In a statement, the AAS said the Good Financial Grant Practice (GFGP), a global standard to promote transparency and strengthen the governance of grant funding worldwide which was developed in collaboration with the African Organisation for Standardisation (ARSO), is the first such tool developed in Africa for international use.

It said before its launch, the GFGP had attracted increasing interest from multiple funders and grantees in Asia, South America and the UK, where government organisations have tested and endorsed it.

The AAS said international funders tend to award funds to researchers or institutions in the North who then distribute it to partners in Africa or other low- to middle-income countries because of the doubt that directly-awarded funds are consistently well-managed in the latter, and because of a perception of the fragility of recipient institutions.

It said the tool assures grant makers that their funds are going to recipient organisations with certified capabilities to manage grants.

The organisation said the tool also reduces the resource burden of grantees by streamlining the audit process and mitigates the risk of corruption and fraud.

“The enabling platform allows community-based organisations, NGOs, research and academic institutions of any size to rate their capability to receive and manage grants. It provides an online self-assessment tool covering four grant management practice areas –financial management, human resources, procurement and governance – adopted by ARSO to promote transparency in the use of funds by local organisations to mitigate the risk of fraud and corruption,” the AAS said.

Rating grant management capacity

“Institutions are benchmarked on a cumulative four-tier assessment – Bronze, Silver, Gold and Platinum – that rates their capabilities to manage grants.”

Across the globe, it said the multiplicity of funders and recipients with differing financial mechanisms, capacities, controls and internal systems, resulted in a poor understanding of funders’ financial guidelines and the risk of mishandled expenses and duplication of effort by funders.

“A strengthened local capacity allows greater ownership and a locally-driven scientific agenda. Local agencies who are normally first responders can now deliver faster, cheaper and more culturally appropriate help in cases where the international system is unable to reach them quickly and effectively,” said Raymond Murenzi, director general at Rwanda Standards Board.

Simon Kay, head of international operations and partnerships at Wellcome Trust, which has committed over £250 million (US$318 million) to fund health research and build research capacity in Africa in partnership with the AAS, said the tool will allow researchers to focus on science, rather than lose time navigating complex or unclear administration.
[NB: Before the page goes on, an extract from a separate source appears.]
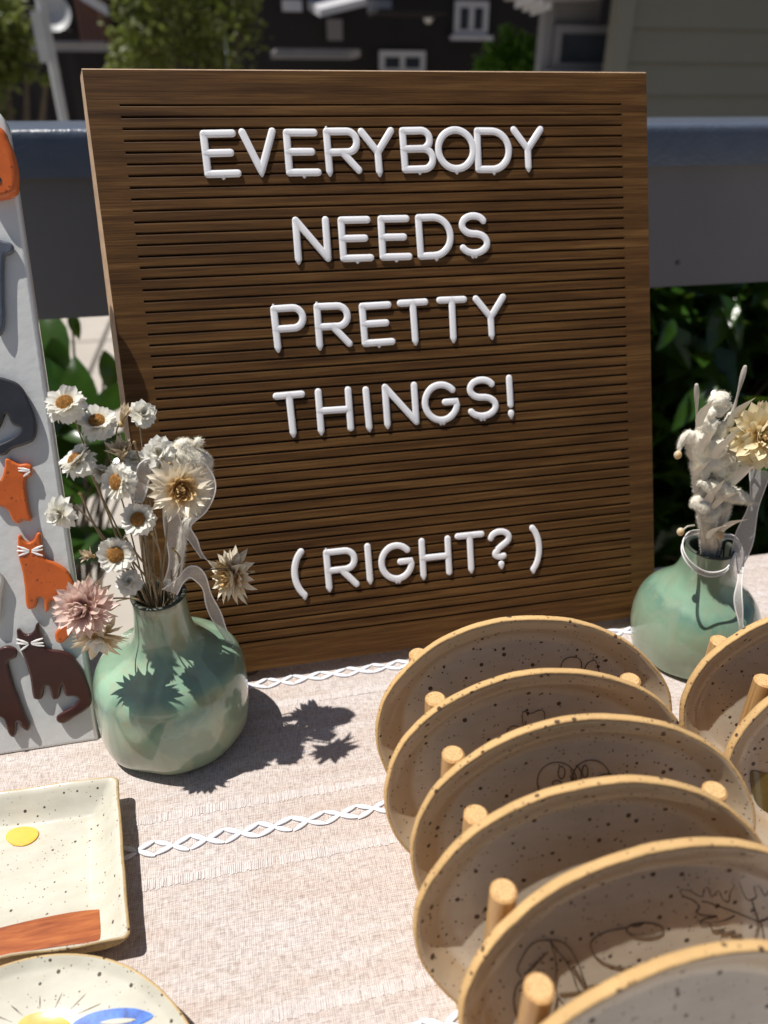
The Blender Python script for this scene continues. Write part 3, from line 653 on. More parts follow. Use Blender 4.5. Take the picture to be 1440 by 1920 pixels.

He said the Good Financial Grant Practice will help catalyse transformative change and show the benefit of a coordinated approach.

Robert Felstead, head of the Global Challenges Research Fund Network for UK Research and Innovation that supports thousands of talented researchers around the world, said the GFGP provides a brilliant opportunity to reduce the administrative burden on organisations and enables them to focus more effort on delivering on research.